Opinion
MacCarthy’s World | Film folly
This article is more than 12 years old.
During the last decade or so in Denmark the name ‘Morten Korch’ has become shorthand for overblown sentimentality and an unrealistic longing for a return to bygone days. Morten Korch, who penned no less than 123 novels and died at an advanced age in 1954, was the most widely read Danish author of his day and was eventually knighted for his contribution to popular culture.
His books, mostly sagas and romances about rural Denmark, were a powerful cultural force in the 1950s and several were made into extremely successful films by ASA Film. ‘De Røde Heste’ (‘The Red Horses’), a 1950 drama about a struggling young couple betting their future on winning a horse race, was actually the biggest box office success in the history of Danish cinema.
Like most of the film adaptations of Korch’s books, the story focused on the struggles of an underdog to overcome and eventually vanquish the ill-treatment of a socially-superior foe. Danes flocked to see this film. Some 2.3 million of them in fact. And although none of the other ASA Film treatments of Korch’s stories during the 1950s achieved the same level of success, the films were invariably well-received and well-attended.
One of them was ‘Kampen om Næsbygård’ (‘The Battle for Næsby Farm’). This 1964 film flicked across my screen recently and I watched it to the end despite my aversion to sentimentality of any ilk. It was a gripping, if predictable, tale: life at a manor farm is disrupted when a previously unknown heir arrives to disrupt the expectations of the heir presumptive, the patriarch’s snobbish nephew.
Drama ensues, and as in all movies with happy endings, the charmingly winsome young interloper ends up winning hearts, sympathy and the audience’s affection. As well as pitting age against youth (a grown-up nephew versus a young grandchild), the film also focused on the conflict between the familiar and the foreign. Because while the nephew was a blue-blooded member of the Danish upper classes, the newcomer was both illegitimate and half Italian.

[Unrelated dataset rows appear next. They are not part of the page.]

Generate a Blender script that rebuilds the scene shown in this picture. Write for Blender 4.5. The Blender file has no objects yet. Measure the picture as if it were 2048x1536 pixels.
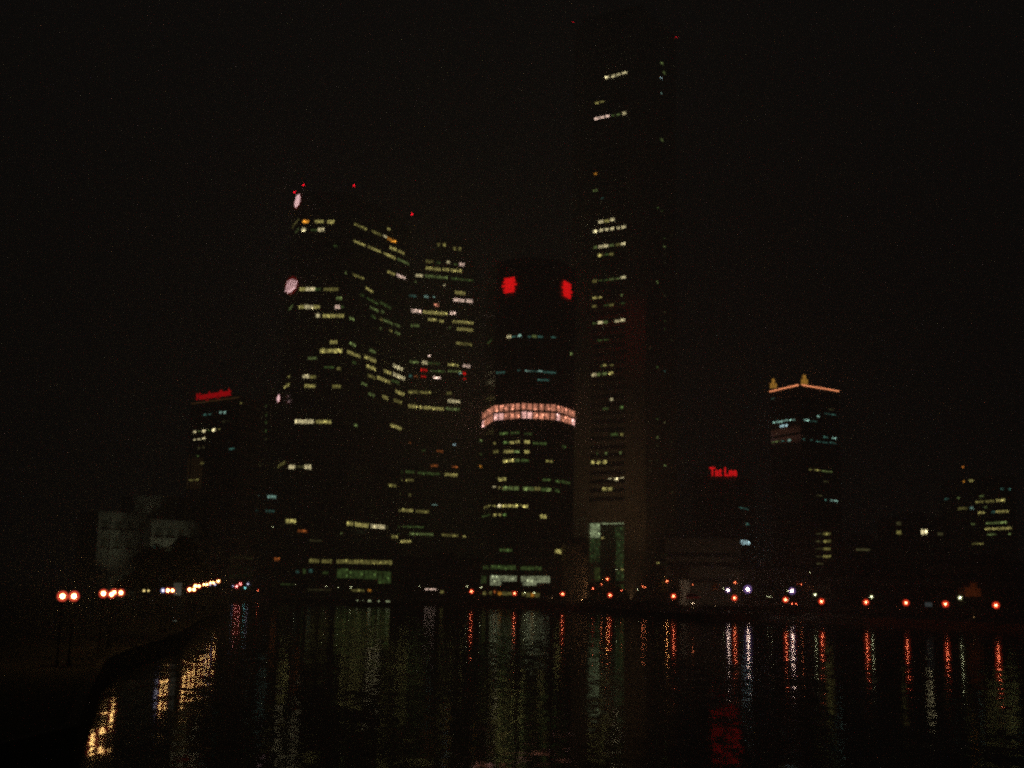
import bpy, bmesh, math, random
from mathutils import Vector, Matrix
random.seed(7)
S = bpy.context.scene
COL = S.collection

# ------------------------------------------------------------------ camera
FPX, HC = 2350.0, 7.0                      # focal length in photo pixels (2048 wide), eye height in metres
PITCH, ROLL = math.atan(404 / FPX), 0.021
F = Vector((0, math.cos(PITCH), math.sin(PITCH)))
R0, U0 = Vector((1, 0, 0)), Vector((0, -math.sin(PITCH), math.cos(PITCH)))
RR = R0 * math.cos(ROLL) + U0 * math.sin(ROLL)
UU = U0 * math.cos(ROLL) - R0 * math.sin(ROLL)
CAM = Vector((0, 0, HC))
cd = bpy.data.cameras.new('camera'); cam = bpy.data.objects.new('camera', cd); COL.objects.link(cam)
cd.sensor_width = 36; cd.lens = 36 * FPX / 2048; cd.clip_start = .5; cd.clip_end = 20000
M = Matrix((RR, UU, -F)).transposed().to_4x4(); M.translation = CAM
cam.matrix_world = M
S.camera = cam

# ------------------------------------------------------------------ world, exposure
w = bpy.data.worlds.new('World'); S.world = w; w.use_nodes = True
nt = w.node_tree; nt.nodes.clear()
sky = nt.nodes.new('ShaderNodeTexSky'); sky.sky_type = 'NISHITA'; sky.sun_disc = False
sky.sun_elevation = math.radians(-8); sky.sun_rotation = math.radians(200)
bg1 = nt.nodes.new('ShaderNodeBackground'); bg1.inputs[1].default_value = .01
nt.links.new(sky.outputs[0], bg1.inputs[0])
bg2 = nt.nodes.new('ShaderNodeBackground'); bg2.inputs[0].default_value = (.0041, .0040, .0039, 1); bg2.inputs[1].default_value = 1
ad = nt.nodes.new('ShaderNodeAddShader'); wo = nt.nodes.new('ShaderNodeOutputWorld')
nt.links.new(bg1.outputs[0], ad.inputs[0]); nt.links.new(bg2.outputs[0], ad.inputs[1]); nt.links.new(ad.outputs[0], wo.inputs[0])
S.view_settings.view_transform = 'Standard'; S.view_settings.look = 'None'
S.view_settings.exposure = 0; S.view_settings.gamma = 1
S.cycles.pixel_filter_type = 'BLACKMAN_HARRIS'; S.cycles.filter_width = 2.7
S.cycles.use_denoising = False
S.cycles.sample_clamp_indirect = 3; S.cycles.max_bounces = 8; S.cycles.transparent_max_bounces = 12

# ------------------------------------------------------------------ pixel / world helpers
def ray(u, v):
    return F + RR * ((u - 1024) / FPX) + UU * ((768 - v) / FPX)
def P(u, v, Y):
    d = ray(u, v); return CAM + d * (Y / d.y)
def G(u, v, z=0.0):
    d = ray(u, v); return CAM + d * ((z - HC) / d.z)
def proj(p):
    q = p - CAM; k = q.dot(F)
    return 1024 + FPX * q.dot(RR) / k, 768 - FPX * q.dot(UU) / k

def lin(c, k=1.0):
    def f(x):
        x /= 255.0
        return x / 12.92 if x <= .04045 else ((x + .055) / 1.055) ** 2.4
    return (f(c[0]) * k, f(c[1]) * k, f(c[2]) * k, 1)

# ------------------------------------------------------------------ materials
def new_mat(name):
    m = bpy.data.materials.new(name); m.use_nodes = True
    return m, m.node_tree, m.node_tree.nodes['Principled BSDF']
def mat(name, col, rough=.8, metal=0, var=.25, scale=.6):
    m, t, b = new_mat(name)
    tc = t.nodes.new('ShaderNodeTexCoord'); n = t.nodes.new('ShaderNodeTexNoise'); n.inputs['Scale'].default_value = scale; n.inputs['Detail'].default_value = 5
    mp = t.nodes.new('ShaderNodeMapRange'); mp.inputs[3].default_value = 1 - var; mp.inputs[4].default_value = 1 + var
    mx = t.nodes.new('ShaderNodeVectorMath'); mx.operation = 'SCALE'; mx.inputs[0].default_value = col[:3]
    t.links.new(tc.outputs['Object'], n.inputs['Vector']); t.links.new(n.outputs[0], mp.inputs[0])
    t.links.new(mp.outputs[0], mx.inputs['Scale']); t.links.new(mx.outputs[0], b.inputs['Base Color'])
    b.inputs['Roughness'].default_value = rough; b.inputs['Metallic'].default_value = metal
    return m
def emit(name, col, k):
    m = bpy.data.materials.new(name); m.use_nodes = True; t = m.node_tree; t.nodes.clear()
    e = t.nodes.new('ShaderNodeEmission'); e.inputs[0].default_value = (col[0], col[1], col[2], 1); e.inputs[1].default_value = k
    o = t.nodes.new('ShaderNodeOutputMaterial'); t.links.new(e.outputs[0], o.inputs[0]); return m

def facade(name, stone, glass, fh, share, mull=1.5):
    """stone spandrels and dark glass ribbons with mullions, laid out along the height and run of the wall (UV in metres)"""
    m, t, b = new_mat(name)
    uv = t.nodes.new('ShaderNodeUVMap'); sp = t.nodes.new('ShaderNodeSeparateXYZ'); t.links.new(uv.outputs[0], sp.inputs[0])
    def math_(op, a, c):
        n = t.nodes.new('ShaderNodeMath'); n.operation = op
        for i, x in enumerate((a, c)):
            if isinstance(x, (int, float)): n.inputs[i].default_value = x
            else: t.links.new(x, n.inputs[i])
        return n.outputs[0]
    fz = math_('FRACT', math_('DIVIDE', sp.outputs[1], fh), 0)
    fx = math_('FRACT', math_('DIVIDE', sp.outputs[0], mull), 0)
    g = math_('MULTIPLY', math_('LESS_THAN', fz, share), math_('LESS_THAN', fx, .9))
    n = t.nodes.new('ShaderNodeTexNoise'); n.inputs['Scale'].default_value = .15; n.inputs['Detail'].default_value = 6
    t.links.new(uv.outputs[0], n.inputs['Vector'])
    k = t.nodes.new('ShaderNodeMapRange'); k.inputs[3].default_value = .7; k.inputs[4].default_value = 1.3; t.links.new(n.outputs[0], k.inputs[0])
    st = t.nodes.new('ShaderNodeVectorMath'); st.operation = 'SCALE'; st.inputs[0].default_value = stone; t.links.new(k.outputs[0], st.inputs['Scale'])
    mx = t.nodes.new('ShaderNodeMix'); mx.data_type = 'RGBA'; t.links.new(g, mx.inputs[0]); t.links.new(st.outputs[0], mx.inputs[6]); mx.inputs[7].default_value = (*glass, 1)
    t.links.new(mx.outputs[2], b.inputs['Base Color'])
    ro = t.nodes.new('ShaderNodeMapRange'); t.links.new(g, ro.inputs[0]); ro.inputs[3].default_value = .75; ro.inputs[4].default_value = .12
    t.links.new(ro.outputs[0], b.inputs['Roughness'])
    return m

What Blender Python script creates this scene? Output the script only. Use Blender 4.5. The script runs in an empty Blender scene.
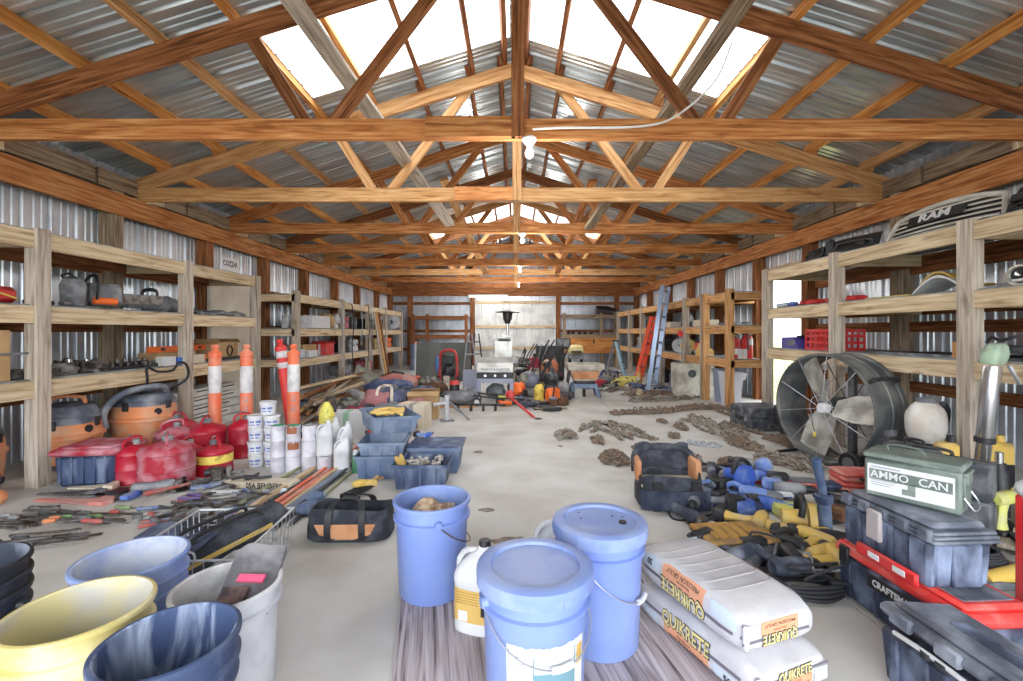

In 1950s Denmark, that was about as exotic as you could get. But still, the curly-topped, brown-eyed hero, with a rather darker skin tone than was usually seen in Denmark, won the filmgoers’ hearts. It was a sweet, if saccharin, tale.
Fast forward to 2012 and we’ve got a rumpus about the Danish Film Institute’s refusal to help fund a new movie about a dark-skinned youngsters struggling to overcome the odds and society’s perceptions of him. The film hasn’t yet been made so I can’t comment on its merit or otherwise. But what’s striking about the DFI’s grant refusal is its citing of the ethnicity of the protagonist. In fairness, this was only one of several reasons given for denying funding. But it was cited nevertheless. The DFI declined to release money because it thought the film would not be a commercial success in the provinces because of the ethnicity of the lead actor.
The dilemma in this is threefold: (1) a refusal to provide grants from a state-funded scheme on the grounds of race or background is illegal. (2) The presumption that a home-grown film with a non-Danish hero will not attract audiences in the provinces is incorrect. ‘Kampen om Næsbygård’ proves the point. (3) The Danish Film Board’s own charter – its legal raison d’être – commits it to diversity.
If you check out the DFI’s website, you’ll see this commitment stated in black and white. The institute operates under the Film Act of 1997 and is tasked to allocate subsidies “to provide a framework for film funding that promotes diversity and risk-willingness in the industry”.
All of this makes the decision appear bewildering, crass and stupid. So the DFI thinks it can promote diversity by refusing to help a film with an immigrant protagonist? What logic makes these people believe that ignoring the ten percent or so of Danish citizens who can’t trace their lineage back to Harald Bluetooth represents a “promotion of diversity”?
Citing the possible commercial success of the film outside Copenhagen is another joke. Film audiences in rural Denmark can be as sophisticated and receptive to new trends as anywhere else. Just look at the blossoming of culture and arts centres across this country of late. Seriously, avant garde artistry is flowering beyond Copenhagen.
And the provincial cultural centres are also remarkably receptive to the great musical icons of our time. If Bob Dylan, David Bowie and The Rolling Stones can find an audience in Horsens (population 54,450), then surely more than a few of the locals will roll up to see a movie about an immigrant kid from Nørrebro entering a song contest.